夫(そ)れ学は通(つう)の為に非ざるなり。窮して困(くる)しまず、憂えて意(こころ)衰えざるが為なり。禍福終始を知って惑わざるが為なり
孟子と並び称される、孔子の門より出た荀子の言である。人間の本性は善だとする理想主義の「孟子」に対し、人間というものは教えないと悪い方へいってしまうという性悪説を説いた「荀子」。日本では「論語」と「孟子」は人気だが、現実主義の「荀子」はあまり読まれていないという。リアリストのリーダーは別として…。安岡正篤の『知名と立命』より抜粋した。
何のために学ぶのか。
学ぶことに何の意味があるのか。
「学び」と一言で言っても、学び方、学ぶものは無数にある。
学校教育においての学問は、知識を蓄えることに重きを置く。
それはとりもなおさず、進学するため、就職するため、立身出世のための必須の手段に他ならない。
収入を得て、生活をしていくためには必要だから。
しかし、それだけでいいのだろうか。
立派な肩書も、巨万の富も、身ぐるみ剥がしてしまえばただの人。
人がただの人になったとき、何を拠り所として生きていくのか。
困難な問題にぶつかったとき、何かに失敗したとき、不安や動揺に心が支配されたとき、泰然自若としていられる人は、はたしてどれだけいるだろう。

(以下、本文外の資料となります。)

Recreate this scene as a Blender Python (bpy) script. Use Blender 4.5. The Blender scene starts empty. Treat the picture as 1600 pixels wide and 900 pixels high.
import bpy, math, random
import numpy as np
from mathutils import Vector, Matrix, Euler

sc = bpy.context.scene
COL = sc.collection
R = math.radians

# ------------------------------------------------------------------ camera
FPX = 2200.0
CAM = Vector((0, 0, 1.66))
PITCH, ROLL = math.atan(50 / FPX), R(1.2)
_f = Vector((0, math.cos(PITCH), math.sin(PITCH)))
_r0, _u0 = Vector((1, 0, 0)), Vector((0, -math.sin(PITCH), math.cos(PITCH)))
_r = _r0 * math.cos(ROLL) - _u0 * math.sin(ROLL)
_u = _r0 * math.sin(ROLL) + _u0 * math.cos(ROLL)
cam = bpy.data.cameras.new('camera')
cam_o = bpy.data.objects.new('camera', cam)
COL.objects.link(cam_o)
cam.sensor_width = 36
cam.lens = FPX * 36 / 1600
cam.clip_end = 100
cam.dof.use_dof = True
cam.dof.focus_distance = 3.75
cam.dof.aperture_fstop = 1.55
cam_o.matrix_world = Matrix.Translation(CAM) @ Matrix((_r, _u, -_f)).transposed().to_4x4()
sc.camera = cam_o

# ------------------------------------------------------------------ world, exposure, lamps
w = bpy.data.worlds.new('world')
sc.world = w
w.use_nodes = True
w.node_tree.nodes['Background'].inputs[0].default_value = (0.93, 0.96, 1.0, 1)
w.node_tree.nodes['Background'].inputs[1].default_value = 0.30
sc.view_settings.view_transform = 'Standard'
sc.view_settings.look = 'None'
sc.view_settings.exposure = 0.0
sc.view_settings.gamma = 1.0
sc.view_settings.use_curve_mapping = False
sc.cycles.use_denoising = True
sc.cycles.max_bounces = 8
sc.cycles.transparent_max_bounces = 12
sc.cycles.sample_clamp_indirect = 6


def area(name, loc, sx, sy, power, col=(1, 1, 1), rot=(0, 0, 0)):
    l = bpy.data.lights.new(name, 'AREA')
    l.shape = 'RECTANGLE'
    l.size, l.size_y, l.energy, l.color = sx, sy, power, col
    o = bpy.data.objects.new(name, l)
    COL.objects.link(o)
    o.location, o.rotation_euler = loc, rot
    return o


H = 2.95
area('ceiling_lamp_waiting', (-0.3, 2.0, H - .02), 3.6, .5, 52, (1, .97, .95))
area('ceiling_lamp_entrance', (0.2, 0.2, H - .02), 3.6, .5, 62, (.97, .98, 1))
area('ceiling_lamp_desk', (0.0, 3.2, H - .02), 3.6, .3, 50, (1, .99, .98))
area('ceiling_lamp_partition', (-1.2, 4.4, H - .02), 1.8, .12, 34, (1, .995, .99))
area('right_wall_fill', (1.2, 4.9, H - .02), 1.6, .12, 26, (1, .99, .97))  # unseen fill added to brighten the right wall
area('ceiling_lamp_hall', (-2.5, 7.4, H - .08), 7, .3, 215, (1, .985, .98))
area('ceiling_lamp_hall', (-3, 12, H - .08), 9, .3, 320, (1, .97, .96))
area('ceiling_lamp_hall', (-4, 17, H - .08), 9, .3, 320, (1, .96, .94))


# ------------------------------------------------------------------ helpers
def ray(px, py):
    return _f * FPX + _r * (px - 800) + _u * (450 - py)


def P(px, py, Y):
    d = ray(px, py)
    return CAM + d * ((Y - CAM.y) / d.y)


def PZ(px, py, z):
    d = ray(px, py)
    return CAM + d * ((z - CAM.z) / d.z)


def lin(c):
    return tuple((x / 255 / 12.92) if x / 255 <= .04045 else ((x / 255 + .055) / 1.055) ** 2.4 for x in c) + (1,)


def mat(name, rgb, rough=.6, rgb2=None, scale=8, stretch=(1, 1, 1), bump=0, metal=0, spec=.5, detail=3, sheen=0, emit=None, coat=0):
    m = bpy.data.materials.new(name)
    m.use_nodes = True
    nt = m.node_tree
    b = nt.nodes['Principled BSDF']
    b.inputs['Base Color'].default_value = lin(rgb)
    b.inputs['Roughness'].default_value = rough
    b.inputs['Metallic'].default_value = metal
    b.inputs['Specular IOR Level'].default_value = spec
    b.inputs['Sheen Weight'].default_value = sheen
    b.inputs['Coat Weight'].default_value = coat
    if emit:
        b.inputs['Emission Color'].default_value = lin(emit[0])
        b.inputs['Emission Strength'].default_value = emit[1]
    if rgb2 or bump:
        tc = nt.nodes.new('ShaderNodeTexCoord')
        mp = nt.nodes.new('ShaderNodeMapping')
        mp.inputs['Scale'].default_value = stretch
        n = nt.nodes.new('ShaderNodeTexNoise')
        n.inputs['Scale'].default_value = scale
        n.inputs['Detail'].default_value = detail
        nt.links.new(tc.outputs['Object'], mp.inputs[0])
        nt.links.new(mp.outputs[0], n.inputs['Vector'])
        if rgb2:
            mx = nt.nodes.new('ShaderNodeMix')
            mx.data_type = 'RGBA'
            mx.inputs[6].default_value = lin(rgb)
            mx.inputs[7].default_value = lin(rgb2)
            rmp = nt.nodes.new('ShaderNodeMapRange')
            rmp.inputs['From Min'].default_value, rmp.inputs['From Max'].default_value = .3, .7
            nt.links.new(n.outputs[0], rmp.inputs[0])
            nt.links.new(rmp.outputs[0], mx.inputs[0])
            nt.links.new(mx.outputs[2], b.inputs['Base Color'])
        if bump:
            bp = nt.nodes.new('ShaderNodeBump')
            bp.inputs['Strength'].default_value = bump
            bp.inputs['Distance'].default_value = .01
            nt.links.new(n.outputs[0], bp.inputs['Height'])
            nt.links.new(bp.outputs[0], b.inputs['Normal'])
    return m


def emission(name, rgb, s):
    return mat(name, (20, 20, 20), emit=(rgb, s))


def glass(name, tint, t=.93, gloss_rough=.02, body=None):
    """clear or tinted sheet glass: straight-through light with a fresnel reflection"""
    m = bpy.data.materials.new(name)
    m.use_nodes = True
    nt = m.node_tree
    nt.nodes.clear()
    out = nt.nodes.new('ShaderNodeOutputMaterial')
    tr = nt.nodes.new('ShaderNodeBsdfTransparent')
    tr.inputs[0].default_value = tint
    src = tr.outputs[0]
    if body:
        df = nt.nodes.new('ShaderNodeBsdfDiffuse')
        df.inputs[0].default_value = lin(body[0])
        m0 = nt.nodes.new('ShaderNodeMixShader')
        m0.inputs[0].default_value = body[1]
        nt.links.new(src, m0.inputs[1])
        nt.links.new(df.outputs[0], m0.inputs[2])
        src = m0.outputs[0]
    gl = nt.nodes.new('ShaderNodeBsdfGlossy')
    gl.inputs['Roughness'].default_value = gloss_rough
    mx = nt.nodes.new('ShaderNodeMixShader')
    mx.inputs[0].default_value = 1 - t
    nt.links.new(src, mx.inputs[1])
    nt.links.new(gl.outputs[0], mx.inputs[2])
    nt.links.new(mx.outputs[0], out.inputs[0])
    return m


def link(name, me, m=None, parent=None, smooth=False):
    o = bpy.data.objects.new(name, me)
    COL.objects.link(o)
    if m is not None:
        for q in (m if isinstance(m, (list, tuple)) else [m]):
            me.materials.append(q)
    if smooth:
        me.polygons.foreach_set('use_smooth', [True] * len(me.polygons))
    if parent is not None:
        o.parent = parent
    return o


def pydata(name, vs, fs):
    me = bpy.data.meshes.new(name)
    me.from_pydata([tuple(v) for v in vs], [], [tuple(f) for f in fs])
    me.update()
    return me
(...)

嬉しいときは喜びを、悲しいときは悲しみを表現したとしても、取り乱したりうろたえることなく、心平らかに静かにいられる人こそ真に学ある人なのだろう。
荀子は言う。
「夫れ学は通の為に非ざるなり。窮して困しまず、憂えて意衰えざるが為なり。禍福終始を知って惑わざるが為なり」
(本当の学問というものは、立身出世や就職のためではなく、窮して困しまず、憂えて心衰えず、禍福終始を知って、惑わないためである)
知識を詰め込むだけでは、頭ばかりが重くなって転んでしまう。
本当の知識人は、知識を知恵に変え、教養に変えられる人なのだと思う。